July 3, 2013

Indian strategic weapons programs - gradual progress

The following Indian strategic weapon update indicates gradual progress in several areas. No weapons mentioned in the article are fully developed and will not be fully operational for several years.  India's Defence Research and Development Organisation (DRDO) update is partly to justify, to the public and politicians, the considerable amounts spent on weapons development.

Updates provided by DRDO include:

  • another test later this year of the Agni 5  ICBM. The test subsequently occurred on September 15, 2013 - see http://gentleseas.blogspot.com.au/2013/09/a-second-agni-5-test-any-mirv.html
  • the reactor of Indian built submarine INS Arihant may go critical - it went critical on August 10, 2013 http://gentleseas.blogspot.com.au/2013/08/ins-arihants-reactor-goes-critical.html 
  • a July 2013 test of India's future Ballistic Missile Defence system - see earlier test information - http://gentleseas.blogspot.com.au/2012/11/another-successful-advanced-air-defence.html
  • another test of India's (part Israeli designed) Nirbhay cruise missile - details of first test http://en.wikipedia.org/wiki/Nirbhay_missile#First_Trial and
  • further tests of the Astra air-to-air and Nag anti-tank missiles.

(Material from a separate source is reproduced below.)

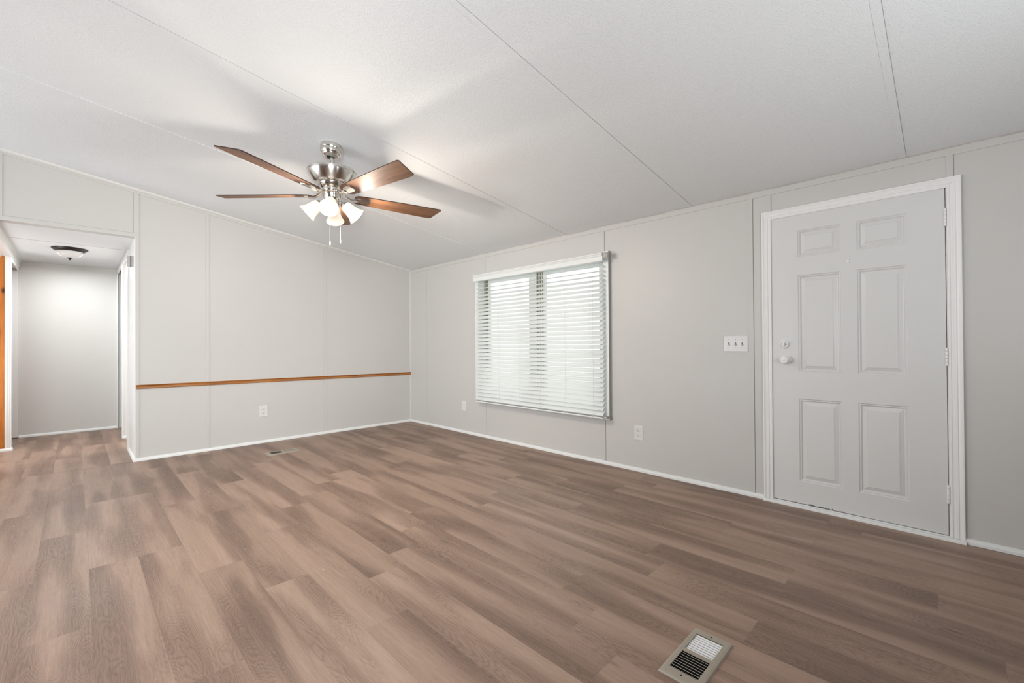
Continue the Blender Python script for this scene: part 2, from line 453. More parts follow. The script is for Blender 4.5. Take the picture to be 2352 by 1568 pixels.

  • In May 2013 V.K. Saraswat (above right) Director-General of the Defence Research and Development Organisation (DRDO) and Scientific Advisor to the Indian Defence Minister, was interviewed  (Read: Transcript of full interview) concerning a number of Indian strategic weapon programs, including India's first indigenously built submarine INS Arihant .


    On May 28, 2013, based on the Saraswat interview, The Hindu published the following article concerning:


    "Agni-V to be modified to attack multiple targets

    Weapon system to be fitted with Multiple Independently Targetable Re-entry Vehicles
    The configuration of Agni-V, India’s long-range nuclear weapons capable ballistic missile, is set to be changed to make the 5,000-km weapon system deadlier and capable of attacking multiple targets.
    The modification is to enable fitting Agni-V with Multiple Independently Targetable Re-entry Vehicles (MIRVs), V.K. Saraswat, Director-General of the Defence Research and Development Organisation and Scientific Advisor to the Defence Minister, told The Hindu. Another test in the present configuration of the three-stage missile would be conducted later this year.
    Besides imparting canister-launch capability, Agni-V would be equipped with MIRVs. “Work on that is going on and it is at design stage.”
    The resounding success of the maiden flight test of Agni-V in April 2012 catapulted India into a select league of nations having the technological prowess to develop Inter-Continental Ballistic Missiles, he said. The Agni series will form the bulwark of land version of India’s nuclear deterrence triad.
    Meanwhile, the reactor on board the indigenously-built nuclear powered submarine, INS Arihant, is expected to go critical in a few weeks. The powering of the system should happen in a week or two, Dr. Saraswat said.
    (Once that happens, the 80-MWt (thermal) reactor would be in a position to deliver power to the platform and sea trials of Arihant would begin subsequently when the submarine is expected to move at the designed speed, go to the diving depth, attain maximum speed and perform all safety and emergency operations).
    Referring to the home-grown Ballistic Missile Defence programme, he said the next interceptor missile test to be conducted at a higher altitude of 100-150 km in July would be the most important one. “We have developed a new interceptor missile for it.”
    Another crucial DRDO missile test this year would be a “repeat launch” of ‘Nirbhay’. During the maiden trial of the subsonic cruise missile, the flight had to be terminated midway after it strayed from its trajectory. Dr. Saraswat attributed the problem to a manufacturing defect in the navigation sensor. Flight tests of air-to-air Astra and anti-tank Nag missiles would be also conducted."

    The Indian Government has indicated that once Arihant's nuclear reactor (under development for two decades) goes critical, Arihant will undergo several years of sea trials. Arihant, has already undergone limited trials at India's East coast naval base at Visakhapatnam for the last three years.

    The induction of INS Arihant into the Indian Navy's fleet will complete the crucial link in India's nuclear triad - the ability to fire nuclear weapons from land, air and sea.  So far, only the US, Russia, France, China, the UK (and possibly Israel) have the capability to launch a submarine-based ballistic missile.

    There is some concern over the overall strength of India's submarine fleet. India has 14 conventional diesel-electric submarines. Most are aging and outdated.
    Not mentioned in the DRDO update is India's most formidable submarine - the nuclear powered attack submarine INS Chakra (formerly the Russian Nerpa) long leased from Russia and built in Russia based on the Akula II design.